Upon designation as an asset held for sale, we record the carrying value of each property at the lower of its carrying value or its estimated fair value, less estimated costs to sell, and depreciation of the property ceases. There were no assets held for sale at September 30, 2018 or December 31, 2017. During the three months ended September 30, 2017 there were no assets that were classified as assets held for sale. During the nine months ended September 30, 2017, we sold assets classified as held for sale with a net book value of $464 and recorded a net gain on the assets held for sale of $197 in other income, net on the condensed consolidated statements of income. There were no assets held for sale at September 30, 2017.

We review long-lived assets for impairment whenever events or changes in circumstances indicate that the carrying amount of the asset may not be recoverable. For assets classified as held and used, impairment may occur if projected undiscounted cash flows are not adequate to cover the carrying value of the assets. In such cases, additional analysis is conducted to determine the amount of the loss to be recognized. The impairment loss is calculated as the difference between the carrying amount of the asset and its estimated fair value. The analysis requires estimates of the amount and timing of projected cash flows and, where applicable, selection of an appropriate discount rate.
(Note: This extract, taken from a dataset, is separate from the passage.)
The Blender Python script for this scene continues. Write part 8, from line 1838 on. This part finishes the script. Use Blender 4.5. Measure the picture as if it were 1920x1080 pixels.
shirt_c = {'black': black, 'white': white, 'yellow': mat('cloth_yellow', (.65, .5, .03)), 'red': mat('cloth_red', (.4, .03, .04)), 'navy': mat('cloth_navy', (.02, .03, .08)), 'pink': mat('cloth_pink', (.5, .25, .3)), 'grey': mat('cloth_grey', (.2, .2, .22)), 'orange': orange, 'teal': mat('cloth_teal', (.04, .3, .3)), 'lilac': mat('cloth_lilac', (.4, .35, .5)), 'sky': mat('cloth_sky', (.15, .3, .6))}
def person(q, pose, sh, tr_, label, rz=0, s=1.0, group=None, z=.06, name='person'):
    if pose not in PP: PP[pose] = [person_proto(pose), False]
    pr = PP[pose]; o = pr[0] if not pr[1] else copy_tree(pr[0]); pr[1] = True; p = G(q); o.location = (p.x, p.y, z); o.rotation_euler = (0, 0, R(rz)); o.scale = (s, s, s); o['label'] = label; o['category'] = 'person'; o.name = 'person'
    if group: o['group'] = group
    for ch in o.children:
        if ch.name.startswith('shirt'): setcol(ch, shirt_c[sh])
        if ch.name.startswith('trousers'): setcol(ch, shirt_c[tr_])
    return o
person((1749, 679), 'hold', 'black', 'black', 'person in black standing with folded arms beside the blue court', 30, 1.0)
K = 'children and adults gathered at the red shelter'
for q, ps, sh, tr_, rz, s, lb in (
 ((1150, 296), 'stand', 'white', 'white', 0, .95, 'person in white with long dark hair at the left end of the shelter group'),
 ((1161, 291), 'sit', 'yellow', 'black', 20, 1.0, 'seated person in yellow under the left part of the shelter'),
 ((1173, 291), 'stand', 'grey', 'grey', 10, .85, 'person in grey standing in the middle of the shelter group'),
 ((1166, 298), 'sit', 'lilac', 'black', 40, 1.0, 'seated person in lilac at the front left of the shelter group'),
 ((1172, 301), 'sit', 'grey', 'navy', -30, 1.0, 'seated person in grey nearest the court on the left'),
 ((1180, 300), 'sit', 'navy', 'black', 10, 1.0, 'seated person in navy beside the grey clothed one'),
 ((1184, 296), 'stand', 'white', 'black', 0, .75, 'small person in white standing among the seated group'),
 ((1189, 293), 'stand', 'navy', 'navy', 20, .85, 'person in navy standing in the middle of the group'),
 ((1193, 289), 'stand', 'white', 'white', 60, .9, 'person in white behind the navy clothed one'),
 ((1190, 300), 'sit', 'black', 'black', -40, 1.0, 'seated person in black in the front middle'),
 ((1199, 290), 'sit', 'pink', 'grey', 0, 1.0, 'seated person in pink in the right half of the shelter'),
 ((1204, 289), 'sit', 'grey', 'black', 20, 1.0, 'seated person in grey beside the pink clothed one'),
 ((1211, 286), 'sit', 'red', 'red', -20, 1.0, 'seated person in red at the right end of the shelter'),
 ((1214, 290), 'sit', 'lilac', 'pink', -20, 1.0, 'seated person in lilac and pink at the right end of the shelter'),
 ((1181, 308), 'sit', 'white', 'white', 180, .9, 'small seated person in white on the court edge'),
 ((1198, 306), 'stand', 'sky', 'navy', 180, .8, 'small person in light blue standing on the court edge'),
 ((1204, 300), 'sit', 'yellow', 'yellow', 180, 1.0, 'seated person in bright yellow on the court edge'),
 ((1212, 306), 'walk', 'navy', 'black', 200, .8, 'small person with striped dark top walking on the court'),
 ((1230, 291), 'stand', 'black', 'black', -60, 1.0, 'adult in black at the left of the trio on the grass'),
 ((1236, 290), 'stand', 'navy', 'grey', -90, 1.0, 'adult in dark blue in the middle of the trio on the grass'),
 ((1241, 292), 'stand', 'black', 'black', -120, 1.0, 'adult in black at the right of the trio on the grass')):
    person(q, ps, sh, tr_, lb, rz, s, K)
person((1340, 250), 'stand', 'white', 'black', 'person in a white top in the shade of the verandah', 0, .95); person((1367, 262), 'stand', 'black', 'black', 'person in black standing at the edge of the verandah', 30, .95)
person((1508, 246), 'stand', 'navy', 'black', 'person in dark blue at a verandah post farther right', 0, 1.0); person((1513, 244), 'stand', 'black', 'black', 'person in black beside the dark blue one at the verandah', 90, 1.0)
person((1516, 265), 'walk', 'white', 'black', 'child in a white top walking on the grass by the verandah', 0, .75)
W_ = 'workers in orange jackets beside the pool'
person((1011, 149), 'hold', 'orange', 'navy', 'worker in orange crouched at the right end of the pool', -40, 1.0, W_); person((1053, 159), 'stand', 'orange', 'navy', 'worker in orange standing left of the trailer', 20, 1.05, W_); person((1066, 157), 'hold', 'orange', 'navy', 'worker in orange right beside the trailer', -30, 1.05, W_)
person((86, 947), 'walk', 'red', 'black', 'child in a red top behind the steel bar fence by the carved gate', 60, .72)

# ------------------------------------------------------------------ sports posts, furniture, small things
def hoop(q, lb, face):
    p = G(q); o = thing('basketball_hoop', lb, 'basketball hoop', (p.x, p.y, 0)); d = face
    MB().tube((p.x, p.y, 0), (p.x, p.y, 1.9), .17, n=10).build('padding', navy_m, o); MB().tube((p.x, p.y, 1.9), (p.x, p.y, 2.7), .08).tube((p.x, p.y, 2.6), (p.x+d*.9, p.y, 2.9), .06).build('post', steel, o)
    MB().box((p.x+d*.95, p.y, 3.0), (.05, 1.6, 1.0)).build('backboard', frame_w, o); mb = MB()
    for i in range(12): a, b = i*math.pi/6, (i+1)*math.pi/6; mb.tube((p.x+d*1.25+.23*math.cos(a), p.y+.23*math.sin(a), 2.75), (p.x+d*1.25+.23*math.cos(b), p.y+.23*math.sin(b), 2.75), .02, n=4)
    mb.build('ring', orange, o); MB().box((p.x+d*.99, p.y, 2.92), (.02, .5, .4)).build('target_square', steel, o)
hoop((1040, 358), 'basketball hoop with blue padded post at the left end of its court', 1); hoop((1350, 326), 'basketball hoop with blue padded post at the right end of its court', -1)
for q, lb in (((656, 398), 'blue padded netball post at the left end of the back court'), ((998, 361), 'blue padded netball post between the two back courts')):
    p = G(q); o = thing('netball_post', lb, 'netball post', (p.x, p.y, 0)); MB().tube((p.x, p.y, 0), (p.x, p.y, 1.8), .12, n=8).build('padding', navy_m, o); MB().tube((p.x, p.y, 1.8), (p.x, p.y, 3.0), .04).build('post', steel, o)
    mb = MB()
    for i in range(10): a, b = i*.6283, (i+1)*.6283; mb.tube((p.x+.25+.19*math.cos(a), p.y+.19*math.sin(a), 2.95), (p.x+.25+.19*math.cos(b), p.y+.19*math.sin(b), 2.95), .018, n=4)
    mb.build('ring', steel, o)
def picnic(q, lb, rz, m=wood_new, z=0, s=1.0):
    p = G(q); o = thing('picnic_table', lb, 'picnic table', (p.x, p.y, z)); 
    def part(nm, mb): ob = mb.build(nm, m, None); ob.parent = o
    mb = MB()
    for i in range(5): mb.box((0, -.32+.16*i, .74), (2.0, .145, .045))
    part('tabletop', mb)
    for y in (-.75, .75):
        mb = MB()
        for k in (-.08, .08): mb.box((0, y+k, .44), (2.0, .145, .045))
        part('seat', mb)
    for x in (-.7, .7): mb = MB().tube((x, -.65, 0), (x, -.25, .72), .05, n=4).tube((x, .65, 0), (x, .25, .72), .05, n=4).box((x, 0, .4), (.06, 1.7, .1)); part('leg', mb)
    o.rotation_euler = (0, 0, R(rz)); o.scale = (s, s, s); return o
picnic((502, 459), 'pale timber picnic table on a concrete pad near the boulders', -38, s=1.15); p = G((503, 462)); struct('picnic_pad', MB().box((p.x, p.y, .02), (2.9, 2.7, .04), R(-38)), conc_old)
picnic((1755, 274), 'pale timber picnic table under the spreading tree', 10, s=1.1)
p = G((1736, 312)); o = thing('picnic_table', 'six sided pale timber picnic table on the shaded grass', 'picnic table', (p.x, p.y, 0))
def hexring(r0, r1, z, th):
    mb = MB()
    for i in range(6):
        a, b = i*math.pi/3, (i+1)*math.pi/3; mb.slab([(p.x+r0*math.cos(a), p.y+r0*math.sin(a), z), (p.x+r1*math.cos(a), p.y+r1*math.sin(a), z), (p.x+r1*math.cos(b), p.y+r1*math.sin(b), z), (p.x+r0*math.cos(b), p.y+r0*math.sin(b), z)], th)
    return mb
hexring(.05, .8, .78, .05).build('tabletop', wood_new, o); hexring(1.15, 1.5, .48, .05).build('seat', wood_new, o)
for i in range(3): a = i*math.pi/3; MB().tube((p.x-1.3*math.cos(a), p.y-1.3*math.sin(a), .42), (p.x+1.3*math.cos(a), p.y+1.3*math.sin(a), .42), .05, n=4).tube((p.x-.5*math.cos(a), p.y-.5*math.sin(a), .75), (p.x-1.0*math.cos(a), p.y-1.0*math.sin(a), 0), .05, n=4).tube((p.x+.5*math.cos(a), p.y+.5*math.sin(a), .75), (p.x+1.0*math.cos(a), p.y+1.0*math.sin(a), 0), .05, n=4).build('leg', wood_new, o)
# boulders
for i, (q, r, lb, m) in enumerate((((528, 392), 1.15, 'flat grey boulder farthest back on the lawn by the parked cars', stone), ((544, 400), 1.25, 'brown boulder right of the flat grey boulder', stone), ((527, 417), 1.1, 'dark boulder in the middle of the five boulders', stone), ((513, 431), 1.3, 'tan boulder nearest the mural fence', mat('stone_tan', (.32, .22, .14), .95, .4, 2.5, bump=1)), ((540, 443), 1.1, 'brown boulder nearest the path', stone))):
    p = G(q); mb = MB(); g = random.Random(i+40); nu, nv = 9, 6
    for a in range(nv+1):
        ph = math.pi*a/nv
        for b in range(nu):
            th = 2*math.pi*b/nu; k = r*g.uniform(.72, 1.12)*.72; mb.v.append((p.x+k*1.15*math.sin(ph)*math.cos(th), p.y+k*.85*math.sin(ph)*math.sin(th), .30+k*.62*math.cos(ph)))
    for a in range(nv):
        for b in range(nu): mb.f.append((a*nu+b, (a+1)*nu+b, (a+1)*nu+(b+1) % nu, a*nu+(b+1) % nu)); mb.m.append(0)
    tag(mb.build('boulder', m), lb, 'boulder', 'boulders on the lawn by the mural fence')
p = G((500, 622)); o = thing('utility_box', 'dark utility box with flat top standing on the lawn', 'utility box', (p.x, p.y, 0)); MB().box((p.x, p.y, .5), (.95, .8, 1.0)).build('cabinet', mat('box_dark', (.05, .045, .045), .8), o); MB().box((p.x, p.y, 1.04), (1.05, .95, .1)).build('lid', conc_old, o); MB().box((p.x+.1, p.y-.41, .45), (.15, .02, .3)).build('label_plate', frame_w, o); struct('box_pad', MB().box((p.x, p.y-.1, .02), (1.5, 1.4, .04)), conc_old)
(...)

Such estimates are critical in determining whether any impairment charge should be recorded and the amount of such charge if an impairment loss is deemed necessary.

We recorded an impairment loss of $320 to account for the expected loss on an abandoned property that does not qualify as an asset held for sale, where the net book value of the property exceeded the estimated selling price less estimated selling expenses, during the three- and nine-month periods ended September 30, 2018. There were no impairment losses recorded during the three- and nine-month periods ended September 30, 2017. The impairment losses are included in other income, net in the condensed consolidated statements of income.